В акте еды, как мы сказали, границы между телом и миром преодолеваются в положительном для тела смысле: оно торжествует над миром, над врагом, празднует победу над ним, растет за его счет. Этот момент победного торжества обязательно присущ всем пиршественным образам. Не может быть грустной еды. Грусть и еда несовместимы (но смерть и еда совмещаются отлично). Пир всегда торжествует победу – это принадлежит к самой природе его. Пиршественное торжество – универсально: это – торжество жизни над смертью. В этом отношении оно эквивалентно зачатию и рождению. Победившее тело принимает в себя побежденный мир и обновляется.
Поэтому пир как победное торжество и обновление в народном творчестве очень часто выполняет функции завершения. В этом отношении он эквивалентен свадьбе (производительный акт). Очень часто обе завершающих концовки сливаются в образе «брачного пира», которым и кончаются народные произведения. Дело в том, что «пир», «свадьба» и «брачный пир» дают не абстрактный и голый конец, – но именно завершение, всегда чреватое новым началом. Характерно, что в народном творчестве смерть никогда не служит завершением. Если она и появляется к концу, то за нею следует тризна (т. е. погребальный пир; так, например, кончается «Илиада»); тризна и есть подлинное завершение. Это связано с амбивалентностью всех образов народного творчества: конец должен быть чреват новым началом, как смерть чревата новым рождением.
Победно-торжествующая природа всякого пира делает его не только подходящим завершением, но и не менее подходящим обрамлением для ряда существенных событий. Поэтому и у Рабле пир почти всегда либо завершает, либо обрамляет событие (например, избиение ябедников).
Но особенно важное значение имеет пир как существенное обрамление мудрого слова, речей, веселой правды. Между словом и пиром существует исконная связь. В наиболее ясной и классической форме эта связь дана в античном симпосионе. Но и средневековый гротескный реализм знал свою очень своеобразную традицию симпосиона, то есть пиршественного слова.
Соблазнительно искать генезис этой связи между едою и словом у самой колыбели человеческого слова. Но этот «последний» генезис, если бы и удалось его установить с известной степенью вероятия, немного бы нам дал для понимания последующей жизни и последующего осмысления этой связи. Ведь и для античных авторов симпосиона – для Платона, Ксенофонта, Плутарха, Афинея, Макробия, Лукиана и др. – эта связь между словом и пиром вовсе не была мертвым пережитком, а живо осмысливалась ими. Такой же живой и осмысленной была эта связь и в гротескном симпосионе и у его наследника и завершителя – Рабле [167].

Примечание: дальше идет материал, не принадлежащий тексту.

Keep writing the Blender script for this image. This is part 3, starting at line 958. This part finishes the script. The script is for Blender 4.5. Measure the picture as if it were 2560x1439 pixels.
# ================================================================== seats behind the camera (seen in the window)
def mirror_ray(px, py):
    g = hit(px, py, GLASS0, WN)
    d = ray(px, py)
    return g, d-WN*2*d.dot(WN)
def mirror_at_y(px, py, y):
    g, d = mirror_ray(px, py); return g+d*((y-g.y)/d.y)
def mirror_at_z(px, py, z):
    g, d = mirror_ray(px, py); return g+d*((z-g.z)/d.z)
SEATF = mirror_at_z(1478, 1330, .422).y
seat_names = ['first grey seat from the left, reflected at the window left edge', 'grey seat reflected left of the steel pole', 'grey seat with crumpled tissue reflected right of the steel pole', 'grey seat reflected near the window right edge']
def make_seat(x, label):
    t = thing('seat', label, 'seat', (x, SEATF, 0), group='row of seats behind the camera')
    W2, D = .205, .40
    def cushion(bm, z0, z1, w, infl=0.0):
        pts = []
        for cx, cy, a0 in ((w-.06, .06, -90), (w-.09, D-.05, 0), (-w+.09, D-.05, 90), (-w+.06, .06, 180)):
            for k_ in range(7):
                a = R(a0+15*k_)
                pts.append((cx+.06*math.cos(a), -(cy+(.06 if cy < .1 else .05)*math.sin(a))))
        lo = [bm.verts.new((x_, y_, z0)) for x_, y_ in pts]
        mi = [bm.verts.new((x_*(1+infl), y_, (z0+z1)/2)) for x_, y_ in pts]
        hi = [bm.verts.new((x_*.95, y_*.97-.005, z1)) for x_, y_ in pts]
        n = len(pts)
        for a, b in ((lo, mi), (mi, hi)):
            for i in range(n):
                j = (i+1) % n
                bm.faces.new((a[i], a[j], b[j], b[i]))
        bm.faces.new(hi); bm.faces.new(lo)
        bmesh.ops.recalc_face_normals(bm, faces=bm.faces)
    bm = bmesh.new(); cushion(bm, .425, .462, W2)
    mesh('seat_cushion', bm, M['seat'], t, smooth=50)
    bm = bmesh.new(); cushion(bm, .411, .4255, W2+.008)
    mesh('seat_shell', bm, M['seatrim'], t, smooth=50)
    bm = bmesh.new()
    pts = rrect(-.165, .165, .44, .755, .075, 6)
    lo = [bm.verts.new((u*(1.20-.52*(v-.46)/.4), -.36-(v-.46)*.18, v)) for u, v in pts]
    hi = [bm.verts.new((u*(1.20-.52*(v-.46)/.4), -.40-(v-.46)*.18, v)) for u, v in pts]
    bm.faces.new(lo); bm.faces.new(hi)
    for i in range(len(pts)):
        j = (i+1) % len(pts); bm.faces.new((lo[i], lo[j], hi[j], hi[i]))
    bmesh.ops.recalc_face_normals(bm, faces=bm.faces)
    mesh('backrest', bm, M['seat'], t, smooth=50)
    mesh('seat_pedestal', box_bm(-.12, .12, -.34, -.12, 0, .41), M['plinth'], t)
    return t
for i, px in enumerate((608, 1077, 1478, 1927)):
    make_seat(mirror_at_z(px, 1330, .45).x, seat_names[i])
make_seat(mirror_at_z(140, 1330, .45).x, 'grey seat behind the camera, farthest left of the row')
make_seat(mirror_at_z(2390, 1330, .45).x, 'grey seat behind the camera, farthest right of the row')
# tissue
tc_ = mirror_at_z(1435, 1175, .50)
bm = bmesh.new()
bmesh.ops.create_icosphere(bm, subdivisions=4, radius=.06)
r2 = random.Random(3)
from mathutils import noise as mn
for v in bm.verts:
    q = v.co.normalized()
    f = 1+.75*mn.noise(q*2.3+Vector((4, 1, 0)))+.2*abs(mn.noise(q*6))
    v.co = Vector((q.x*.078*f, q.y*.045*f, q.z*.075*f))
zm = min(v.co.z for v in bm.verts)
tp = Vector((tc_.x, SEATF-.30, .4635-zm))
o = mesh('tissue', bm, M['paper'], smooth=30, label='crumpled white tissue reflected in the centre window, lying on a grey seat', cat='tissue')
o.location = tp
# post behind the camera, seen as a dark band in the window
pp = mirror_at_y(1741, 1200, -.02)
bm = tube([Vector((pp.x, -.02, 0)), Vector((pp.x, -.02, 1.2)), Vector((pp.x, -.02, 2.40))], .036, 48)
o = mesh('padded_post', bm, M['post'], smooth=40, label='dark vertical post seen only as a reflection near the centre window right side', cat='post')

В прологе к «Гаргантюа» Рабле прямо говорит об этой связи. Вот это место: «Должно заметить, что на сочинение этой бесподобной книги я потратил и употребил как раз то время, которое я себе отвел для поддержания телесных сил, а именно – для еды и питья. Время это самое подходящее для того, чтобы писать о таких высоких материях и о таких важных предметах, что уже прекрасно понимали Гомер, образец для всех филологов, и отец поэтов латинских Энний, о чем у нас есть свидетельство Горация, хотя какой-то межеумок и объявил, что от его стихов пахнет не столько елеем, сколько вином.
То же самое один паршивец сказал и о моих книгах, – а, да ну его в задницу! Насколько запах вина соблазнительнее, пленительнее, восхитительнее, животворнее и тоньше, чем запах елея! И если про меня станут говорить, что на вино я трачу больше, чем на масло, я возгоржусь так же, как Демосфен, когда про него говорили, что на масло он тратит больше, чем на вино. Когда обо мне толкуют и говорят, что я выпить горазд и бутылке не враг, – это для меня наивысшая похвала; благодаря этой славе я желанный гость в любой приятной компании пантагрюэлистов» (кн. I, пролог).
В начале автор дает нарочитое принижение собственных писаний: он пишет только во время еды, следовательно, тратит очень мало времени на эти писания, как на штуку и безделку. Поэтому можно понять в ироническом смысле и выражение «высокие материи и глубокие вопросы». Но это принижение сейчас же снимается ссылкой на Гомера и на Энния, которые поступали так же.
Застольное слово – шутливое и вольное слово; на него распространялись народно-праздничные права смеха и шутовства на свободу и откровенность. Рабле и надевает этот защитный шутовской колпак на свои писания. Но в то же время застольное слово и внутренне по своему существу его вполне устраивает. Вино он действительно предпочитает елею: ведь елей – символ «постной» благоговейной серьезности.
Рабле был совершенно убежден в том, что свободную и откровенную истину можно высказать только в атмосфере пира и только в тоне застольной беседы, ибо, помимо всяких соображений осторожности, только эта атмосфера и этот тон отвечали и самому существу истины, как ее понимал Рабле, – истине внутренне свободной, веселой и материалистичной.